In a speech, he said he wanted to build a system grounded in “integrity, talent, courage, and competence,” with officials to be judged on merit rather than seniority or rhetoric.
No announcement was made about whether Lam will also become president. If he were to get both positions, he would be the country’s most powerful leader in decades, similar to Chinese leader Xi Jinping.
The Congress was framed by Vietnam’s defining national question: whether the country can transform itself into a high-income economy by 2045. During the meeting, Vietnam set a target of average annual GDP growth of 10 percent or more from 2026 to 2030.
The gathering brought together nearly 1,600 delegates to outline Vietnam’s political and economic direction through 2031. It also confirmed a slate of senior appointments, electing 19 members to the Politburo, the country’s top leadership body.
Beyond settling the question of who will lead Vietnam for the coming years, the Congress will also determine how the country’s single-party system responds to world grown increasingly turbulent as China and the United States wrangle over trade and Washington under President Donald Trump challenges a longstanding global order.

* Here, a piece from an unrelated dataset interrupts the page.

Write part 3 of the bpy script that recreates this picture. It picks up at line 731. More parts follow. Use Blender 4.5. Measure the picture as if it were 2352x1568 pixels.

Vietnam’s transformation into a global manufacturing hub for electronics, textiles, and footwear has been striking. Poverty has declined and the middle class is growing quickly.
But challenges loom as the country tries to balance rapid growth with reforms, an aging population, climate risks, weak institutions and US pressure over its trade surplus. At the same time it must balance relations with major powers. Vietnam has overlapping territorial claims with China, its largest trading partner, in the South China Sea.
Lam has overseen Vietnam’s most ambitious bureaucratic and economic reforms since the late 1980s, when it liberalized its economy. Under his leadership, the government has cut tens of thousands of public-sector jobs, redrawn administrative boundaries to speed decision-making, and initiated dozens of major infrastructure projects.
Lam spent decades in the Ministry of Public Security before becoming its minister in 2016. He led an anti-corruption campaign championed by his predecessor, Nguyen Phu Trong. During his rise, Vietnam’s Politburo lost six of its 18 members during an anti-graft campaign, including two former presidents and Vietnam’s parliamentary head.